ÉDITORIAL
Sucre à la crème, gilets jaunes et jobs à la con!
L’autre soir, alors que les flocons virevoltaient sous les guirlandes multicolores, je suis allé au marché de Noël au Parc commémoratif avec mes deux filles. Franchement, c’était féerique. Nous avons fait le tour des kiosques. Elles ont pris quelques photos complices; j’ai discuté avec des commerçants de la région, frigorifiés, mais heureux d’être là, acheté des babioles à plusieurs dans la bonne humeur, et même rencontré un de mes anciens du PEI de Grande-Rivière; nous avons bu du vin chaud du Pontiac, et sommes repartis heureux. Le retour dans le froid mordant s’est fait au pas de course, mais c’était un beau moment partagé. La magie de Noël, quoi!
En cette période de célébrations de fin d’année, on se sent presque obligé d’être heureux; les magasins, les tables et les décors sont dressés comme dans un catalogue; dans les médias, la bonne humeur est générale. La « dictature du bonheur ». La débauche de consommation se fait avec ferveur, systématiquement. À bien y réfléchir, tout le monde y trouve son compte, financièrement. Et quand on s’apitoie brièvement sur les gens dans le besoin, c’est pour mieux nous rassurer. Ce positivisme effréné correspond à une idéologie individualiste : on ne cesse de nous répéter que le bonheur ne dépend que de nous, quoi qu’il arrive. Il n’y a aucune raison de ne pas l’être.
Cela fait partie de l’illusion dans laquelle on nous fait vivre, par exemple, en faisant croire à beaucoup que leur emploi est utile. Samedi soir, ces commerçants, qui ont fait le choix de produire à petite échelle, localement, avec des produits naturels, recyclés et de qualité, étaient satisfaits, parce que leur démarche a un sens. Cependant, nous ne sommes pas tous dans la même situation.
Lisez le dernier livre de David Graeber, Bullshit jobs. Le professeur de la London School of Economics avance que notre beau système néo-libéral a réussi à occuper la population en créant des emplois là où il n’y en avait pas besoin, mais parallèlement, n’a pas réussi à donner suffisamment de sens aux dits emplois. D’où la pression constante et le mal-être, les dépressions, l’anxiété, le sentiment de perdition… et la rage parfois de voir les écarts de salaire, de richesse, de qualité de vie se creuser chaque année un peu plus. C’est toujours la même minorité qui semble en profiter. Le 1%. Mais attention, parfois au lieu de s’apitoyer sur son sort, cette population se révolte, exprime sa rage, pour des motifs apparemment futiles.

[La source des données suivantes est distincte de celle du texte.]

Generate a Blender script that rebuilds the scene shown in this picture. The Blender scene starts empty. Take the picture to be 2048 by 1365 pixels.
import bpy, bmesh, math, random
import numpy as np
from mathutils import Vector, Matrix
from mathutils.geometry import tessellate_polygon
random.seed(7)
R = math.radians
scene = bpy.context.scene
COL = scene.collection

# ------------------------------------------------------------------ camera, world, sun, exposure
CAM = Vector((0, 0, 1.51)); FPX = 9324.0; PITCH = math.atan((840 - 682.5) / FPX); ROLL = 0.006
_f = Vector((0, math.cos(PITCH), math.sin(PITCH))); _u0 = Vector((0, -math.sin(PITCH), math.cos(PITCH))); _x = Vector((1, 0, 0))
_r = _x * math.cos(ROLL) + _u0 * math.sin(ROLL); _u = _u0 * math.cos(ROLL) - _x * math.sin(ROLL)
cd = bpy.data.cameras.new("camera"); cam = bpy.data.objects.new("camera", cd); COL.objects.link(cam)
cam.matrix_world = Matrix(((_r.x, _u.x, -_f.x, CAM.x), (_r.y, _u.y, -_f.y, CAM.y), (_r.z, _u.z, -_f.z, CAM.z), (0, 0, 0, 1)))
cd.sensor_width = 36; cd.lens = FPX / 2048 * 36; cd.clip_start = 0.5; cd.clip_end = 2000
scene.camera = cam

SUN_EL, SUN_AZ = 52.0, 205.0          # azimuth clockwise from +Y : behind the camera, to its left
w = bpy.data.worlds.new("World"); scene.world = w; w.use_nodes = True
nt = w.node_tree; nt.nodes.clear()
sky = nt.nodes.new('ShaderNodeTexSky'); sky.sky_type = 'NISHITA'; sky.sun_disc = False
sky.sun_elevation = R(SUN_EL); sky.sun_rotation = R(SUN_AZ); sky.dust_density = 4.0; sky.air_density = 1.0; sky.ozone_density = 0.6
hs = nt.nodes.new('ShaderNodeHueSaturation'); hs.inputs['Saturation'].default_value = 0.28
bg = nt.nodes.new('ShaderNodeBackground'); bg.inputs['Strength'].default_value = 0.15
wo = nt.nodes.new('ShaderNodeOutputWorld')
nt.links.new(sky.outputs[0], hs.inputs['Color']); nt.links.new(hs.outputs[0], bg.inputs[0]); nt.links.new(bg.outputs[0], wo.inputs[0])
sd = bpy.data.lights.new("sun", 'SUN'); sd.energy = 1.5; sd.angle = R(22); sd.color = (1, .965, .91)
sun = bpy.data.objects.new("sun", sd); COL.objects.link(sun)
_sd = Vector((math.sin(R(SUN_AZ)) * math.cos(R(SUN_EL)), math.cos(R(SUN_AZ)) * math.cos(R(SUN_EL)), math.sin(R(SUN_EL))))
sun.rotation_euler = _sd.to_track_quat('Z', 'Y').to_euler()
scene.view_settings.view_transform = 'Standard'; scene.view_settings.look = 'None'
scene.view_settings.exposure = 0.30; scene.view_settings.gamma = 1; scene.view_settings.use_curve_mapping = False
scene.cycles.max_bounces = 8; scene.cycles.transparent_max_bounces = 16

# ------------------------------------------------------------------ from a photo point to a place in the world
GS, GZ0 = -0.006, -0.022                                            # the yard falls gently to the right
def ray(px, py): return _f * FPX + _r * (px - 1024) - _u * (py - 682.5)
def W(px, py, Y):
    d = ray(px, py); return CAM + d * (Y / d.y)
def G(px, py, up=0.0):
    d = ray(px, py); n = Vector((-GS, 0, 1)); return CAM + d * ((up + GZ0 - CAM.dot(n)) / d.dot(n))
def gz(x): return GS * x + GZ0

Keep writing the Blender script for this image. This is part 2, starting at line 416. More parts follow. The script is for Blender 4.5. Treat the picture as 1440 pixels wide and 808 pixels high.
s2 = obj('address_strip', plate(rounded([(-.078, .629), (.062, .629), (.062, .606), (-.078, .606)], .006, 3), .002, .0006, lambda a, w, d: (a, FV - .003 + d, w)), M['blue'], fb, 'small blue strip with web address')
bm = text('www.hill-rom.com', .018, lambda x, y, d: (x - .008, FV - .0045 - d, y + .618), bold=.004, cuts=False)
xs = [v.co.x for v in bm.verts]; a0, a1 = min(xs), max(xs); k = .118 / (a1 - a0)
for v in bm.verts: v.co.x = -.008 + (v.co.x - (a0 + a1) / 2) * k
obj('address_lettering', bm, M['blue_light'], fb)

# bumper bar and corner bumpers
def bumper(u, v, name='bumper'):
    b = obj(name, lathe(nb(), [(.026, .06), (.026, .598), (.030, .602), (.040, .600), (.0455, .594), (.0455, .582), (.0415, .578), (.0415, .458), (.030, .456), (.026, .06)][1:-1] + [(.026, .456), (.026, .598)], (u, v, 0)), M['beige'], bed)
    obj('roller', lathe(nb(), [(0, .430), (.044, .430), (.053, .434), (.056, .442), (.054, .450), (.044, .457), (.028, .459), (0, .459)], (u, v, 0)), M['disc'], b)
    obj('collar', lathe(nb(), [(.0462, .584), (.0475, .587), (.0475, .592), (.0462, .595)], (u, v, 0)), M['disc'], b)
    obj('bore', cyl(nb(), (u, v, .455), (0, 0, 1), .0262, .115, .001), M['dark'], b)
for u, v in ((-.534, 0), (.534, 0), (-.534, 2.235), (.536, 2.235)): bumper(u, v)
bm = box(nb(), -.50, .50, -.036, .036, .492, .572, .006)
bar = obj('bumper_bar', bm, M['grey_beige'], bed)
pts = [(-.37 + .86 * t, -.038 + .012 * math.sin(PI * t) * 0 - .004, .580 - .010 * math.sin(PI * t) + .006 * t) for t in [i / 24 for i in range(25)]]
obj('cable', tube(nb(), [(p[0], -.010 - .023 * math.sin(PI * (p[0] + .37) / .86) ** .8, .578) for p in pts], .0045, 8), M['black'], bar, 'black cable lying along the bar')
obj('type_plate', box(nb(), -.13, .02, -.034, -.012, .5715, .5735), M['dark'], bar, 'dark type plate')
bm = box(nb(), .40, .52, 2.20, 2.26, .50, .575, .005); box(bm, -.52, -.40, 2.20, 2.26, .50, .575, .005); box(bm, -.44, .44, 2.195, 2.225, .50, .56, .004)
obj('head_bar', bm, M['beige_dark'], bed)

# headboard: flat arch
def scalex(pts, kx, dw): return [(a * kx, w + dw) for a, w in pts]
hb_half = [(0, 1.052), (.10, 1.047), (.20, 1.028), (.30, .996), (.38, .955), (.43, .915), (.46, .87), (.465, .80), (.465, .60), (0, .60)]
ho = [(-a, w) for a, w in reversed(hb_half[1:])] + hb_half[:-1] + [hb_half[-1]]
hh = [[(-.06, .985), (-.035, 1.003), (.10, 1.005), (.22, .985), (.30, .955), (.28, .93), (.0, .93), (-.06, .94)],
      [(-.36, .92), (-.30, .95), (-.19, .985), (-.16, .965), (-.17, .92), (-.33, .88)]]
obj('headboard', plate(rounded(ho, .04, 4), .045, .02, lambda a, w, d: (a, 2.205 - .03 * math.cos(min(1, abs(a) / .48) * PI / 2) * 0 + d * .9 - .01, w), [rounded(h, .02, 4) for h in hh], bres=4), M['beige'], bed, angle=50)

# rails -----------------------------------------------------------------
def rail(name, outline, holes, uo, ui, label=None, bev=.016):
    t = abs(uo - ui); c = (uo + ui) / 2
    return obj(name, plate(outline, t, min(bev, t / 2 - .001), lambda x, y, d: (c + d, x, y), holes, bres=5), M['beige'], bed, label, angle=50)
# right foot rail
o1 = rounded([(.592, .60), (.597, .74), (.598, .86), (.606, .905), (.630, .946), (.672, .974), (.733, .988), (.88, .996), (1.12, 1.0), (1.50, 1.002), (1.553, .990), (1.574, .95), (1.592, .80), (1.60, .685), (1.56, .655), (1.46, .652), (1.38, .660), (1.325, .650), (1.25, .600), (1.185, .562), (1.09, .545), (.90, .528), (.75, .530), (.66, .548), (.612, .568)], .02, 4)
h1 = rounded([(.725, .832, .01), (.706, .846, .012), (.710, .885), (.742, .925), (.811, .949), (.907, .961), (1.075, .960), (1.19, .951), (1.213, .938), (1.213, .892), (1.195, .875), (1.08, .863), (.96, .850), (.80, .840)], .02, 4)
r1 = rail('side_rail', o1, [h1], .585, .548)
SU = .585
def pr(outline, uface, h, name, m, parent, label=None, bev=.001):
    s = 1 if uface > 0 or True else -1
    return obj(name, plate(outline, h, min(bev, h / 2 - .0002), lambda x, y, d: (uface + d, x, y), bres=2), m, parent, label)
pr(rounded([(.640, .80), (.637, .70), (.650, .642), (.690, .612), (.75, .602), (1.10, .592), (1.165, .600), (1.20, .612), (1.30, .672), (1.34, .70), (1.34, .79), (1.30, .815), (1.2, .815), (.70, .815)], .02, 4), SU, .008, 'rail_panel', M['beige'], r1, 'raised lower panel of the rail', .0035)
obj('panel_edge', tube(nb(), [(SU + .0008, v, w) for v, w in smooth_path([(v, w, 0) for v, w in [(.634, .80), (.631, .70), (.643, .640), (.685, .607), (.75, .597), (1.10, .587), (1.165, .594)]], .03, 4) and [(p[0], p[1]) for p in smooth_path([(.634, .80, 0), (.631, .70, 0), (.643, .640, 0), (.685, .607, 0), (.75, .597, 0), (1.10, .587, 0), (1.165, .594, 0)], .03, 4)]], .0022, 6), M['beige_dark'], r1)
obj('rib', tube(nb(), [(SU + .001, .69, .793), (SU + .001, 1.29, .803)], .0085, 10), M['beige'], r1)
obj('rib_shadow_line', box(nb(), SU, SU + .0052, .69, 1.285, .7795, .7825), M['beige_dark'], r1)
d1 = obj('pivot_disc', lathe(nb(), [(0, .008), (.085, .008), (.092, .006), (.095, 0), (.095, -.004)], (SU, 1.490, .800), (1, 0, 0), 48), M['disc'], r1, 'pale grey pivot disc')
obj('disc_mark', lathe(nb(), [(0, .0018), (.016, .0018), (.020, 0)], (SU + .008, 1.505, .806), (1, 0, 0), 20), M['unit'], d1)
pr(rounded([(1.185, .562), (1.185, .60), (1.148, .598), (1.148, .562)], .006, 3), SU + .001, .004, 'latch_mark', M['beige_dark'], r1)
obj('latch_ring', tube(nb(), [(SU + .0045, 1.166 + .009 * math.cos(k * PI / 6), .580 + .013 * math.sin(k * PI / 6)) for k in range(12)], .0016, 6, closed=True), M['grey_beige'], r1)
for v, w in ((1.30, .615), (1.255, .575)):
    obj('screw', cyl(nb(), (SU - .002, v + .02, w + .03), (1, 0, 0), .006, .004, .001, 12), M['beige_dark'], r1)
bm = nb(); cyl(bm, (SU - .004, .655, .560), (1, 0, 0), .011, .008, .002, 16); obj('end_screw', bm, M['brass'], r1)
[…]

Par exemple, les gilets jaunes, qui ont réclamé – et obtenu – l’annulation de la hausse du prix de l’essence en France.
L’alpha et l’oméga de notre société, le progrès technologique, ne nous a pas libéré du travail (où est la société des loisirs promise?), mais aliénés, par la multiplication d’emplois sans aucun sens (gestionnaire, consultant, employé de bureau), alors que les enseignants, les infirmières, les jardiniers, les chauffeurs de bus ou les musiciens, eux, font œuvre utile ou créatrice, mais sont dépréciés. C’est le monde à l’envers! Le pseudo-bonheur que l’on nous propose est inatteignable, et donc forcément source de frustration. Alors, gardons notre bonheur simple, même si le sucre est doux-amer. Noël approche certes, mais, gardons les yeux grands ouverts sur la réalité de notre temps.